Por eso es que somos tan sensibles y tan radicales y se
nos hace tan difícil hablar pausado y “comer
flores”. No es una novela del medio día lo
que nos ha pasado a nosotros, es una tragedia nacional que
lleva ya cuatro décadas a la vista de todo el mundo
y de nuestros vecinos hermanos que nos han mirado –
si acaso – con la más absoluta indiferencia;
a 90 millas del imperio democrático más grande
del mundo moderno, a tiro de piedra de la O.E.A. y de la
O.N.U., con una Conferencia Episcopal que jamás se
fue de la Cuba que ha visto pasar varios papas por el Vaticano…

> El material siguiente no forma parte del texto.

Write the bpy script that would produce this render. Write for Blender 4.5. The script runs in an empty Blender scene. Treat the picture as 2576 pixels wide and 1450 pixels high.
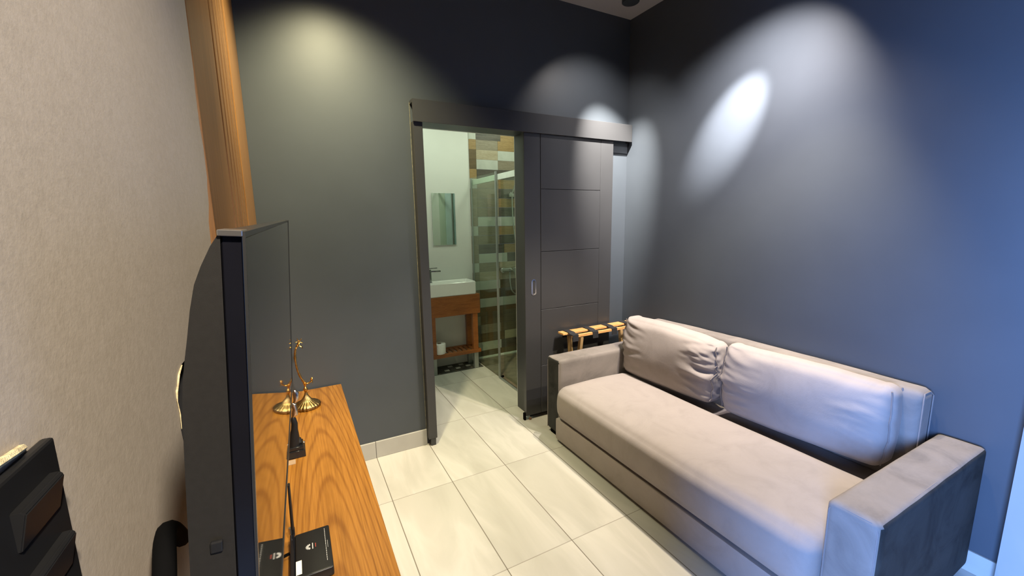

y para qué seguir contando.
¿Que
si apoyaría una “Operación JUAN Pan”
para nuestros niños venezolanos? ¡Jamás!
¡Jamás, jamás, jamás, jamás!!!!!!!!!!!!!!!!!!!!!!!!!!!!!!!!!!!!!
¡J A M Á S!
Mi
hermano abogado solía decir que era preferible que
nuestra justicia absolviera a 100 culpables a que condenara
a un solo inocente. Yo lo creo. Si en mis manos estuviera
el destino de nuestros niños y de nuestras familias
y supiera que tendría que otorgarles un final feliz
a unos y un final endiabladamente triste y trágico
a otros, ¿a quienes escogería para destruir?
¿A los hijos de Betty, quien me escribe todos los
días cada vez que recibe uno de mis “alertas”?
¿A los de María Mercedes que quiere salir
a las calles conmigo esta misma tarde a morir por Venezuela?
¿A los nietos de mi adorada amiga francesa, Adrée,
a quien conocí en mi lucha virtual como guerrero
cibernético? ¿A quién?
Por
otro lado, esto no es una isla como Cuba. Cuba ha llegado
a un punto en el cual sus más humildes ciudadanos
se lanzan al mar con sus hijos en busca de libertad. Si
no mueren ametrallados en alta mar por los esbirros castristas,
pueden morir de sed, achicharrados por el sol o en las fauces
de un hambriento y feroz tiburón. Aquellos que son
recogidos por los guarda costas “americanos”
antes de tocar tierra libre, son regresados al infierno.
Venezuela,
por el contrario, tiene 2.200 km de frontera, la mayoría
de ella desolada. En mis tiempos de propietario de caballos
de paso, pasábamos de contrabando camiones de caballos
desde Venezuela a Colombia para llevar a nuestros ejemplares
a las sabrosas ferias de Medellín o Bogotá,
luego los regresábamos – también de
contrabando -- a nuestras pesebreras en Caracas. Para eso
entrábamos a una hacienda cuyo territorio comenzaba
en Venezuela y se extendía al hermano país
en la zona cercana a Ureña. No conozco a uno solo
de mis colegas que no haya utilizado al viejo Antonio para
que nos “hiciera el favorcito” de pasar nuestras
bestias al otro lado… y de allá para acá,
lo mismo.
Fincas,
hatos y haciendas como la de Don Antonio abundan y sobran
en Venezuela, por donde pasan indocumentados, droga, armamento,
carros robados, secuestrados venezolanos que son llevados
a territorio colombiano y ahora, de allá para acá,
entran contingentes de guerrilleros de la FARC y del ELN.
¡Salir de Venezuela es un verdadero relajo! No dejaría
de ser traumático coger monte por “los caminos
verdes” con nuestros hijos, sobre todo si se tiene
una mujer tan sifrinita y “delicada” como ésta
que llevo cargando hace ya casi treinta años. Pero
créanme que más traumático podría
resultar ser lo otro.
Ahora
que tendría que ser sincero con ustedes. No hemos
descartado la posibilidad de que mi mujer se vaya a Miami
con nuestros dos hijos chiquitos, pero sé que es
injusto poner el ejemplo, pues allá tenemos casa
y toda nuestra familia. No todo el mundo cuenta con esa
opción. Pero en todo evento, si sacamos a nuestros
hijos del país, uno de nosotros se iría con
ellos. En nuestro caso, yo me quedaría en Venezuela
con las botas puestas mientras haya opción de lucha
y si se diera el caso que el pueblo no responda al llamado
del deber y lo perdamos todos, intentaré reunirme
con ellos en un segundo exilio. Pero mientras eso no suceda
y no lo imponga la necesidad, nuestros hijos estarán
junto a nosotros hasta que la muerte nos separe.